CONSTRUCTION workers say they are out of pocket after building firm Knowles made staff redundant just a few weeks before Christmas.

More than 80 staff at Knowles & Son were called to a meeting last week at its Berinsfield headquarters and told there was no longer any work.

The company, based in Berinsfield, is one of Oxfordshire’s oldest building firms and has worked on numerous key projects for town and gown since it launched in Oxford in 1797, although its roots can be traced back to 1604.

John Lee, 52, of Wallingford-based Lee & Freeman painters and decorators, said his firm was owed about £15,000 after working with Knowles for the past two decades.

He added: “Knowles had been struggling to pay us for about a year.

“They did owe us more about £70,000 but we managed to get some of the money - there is still about £15,000 owing and I don’t know if we will get any of it.

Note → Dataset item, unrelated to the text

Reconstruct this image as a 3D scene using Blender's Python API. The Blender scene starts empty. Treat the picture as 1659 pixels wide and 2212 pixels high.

“I think there will be bigger sub-contractors out there who will be owed more than us.”

Carpenter Darren Golder, 49, who lives in Abingdon, with wife Tracey Golder and daughter Tia, five, said he has not been paid £1,500 for work completed on a building project in Wytham near Oxford.

He said: “I have worked for Knowles for the past 20 years so this came as quite a shock.

“I was working on a barn conversion and the plasterers started loading their stuff up and drove away so I knew something was up.

“It’s very sad - Knowles was a historic firm who worked on some big projects.”

Throughout its illustrious history, the company has worked on some of the county’s most iconic building projects, including the Radcliffe Camera and Blenheim Palace.

Christopher Moore, 22, from Wallingford, said he worked in the accounts department at Knowles & Son last year.

He added: “I’m not surprised this has happened. I think management policy was to pay the bigger firms first - they had their favourites.

“But the smaller operations had to wait and I felt so bad for them.”

A former pupil of Larkmead School in Abingdon, Mr Moore now works for Oxford BioMedica as a laboratory assistant.

Knowles can be traced back to 1604 to a complex network of partnerships between a group of stonemasons’ families.

In 1672, a builder and mason called John Towns-end set up on his own, and it was his business, carried on by his successors, that Thomas Knowles took over in 1797.

The firm became Knowles & Son in 1896. Before moving to Berinsfield last year, it was based in Osney Mead which had been home since 1966. Prior to that the business was based in Holywell Street for more than 150 years.

No one from the Knowles & Son has yet commented.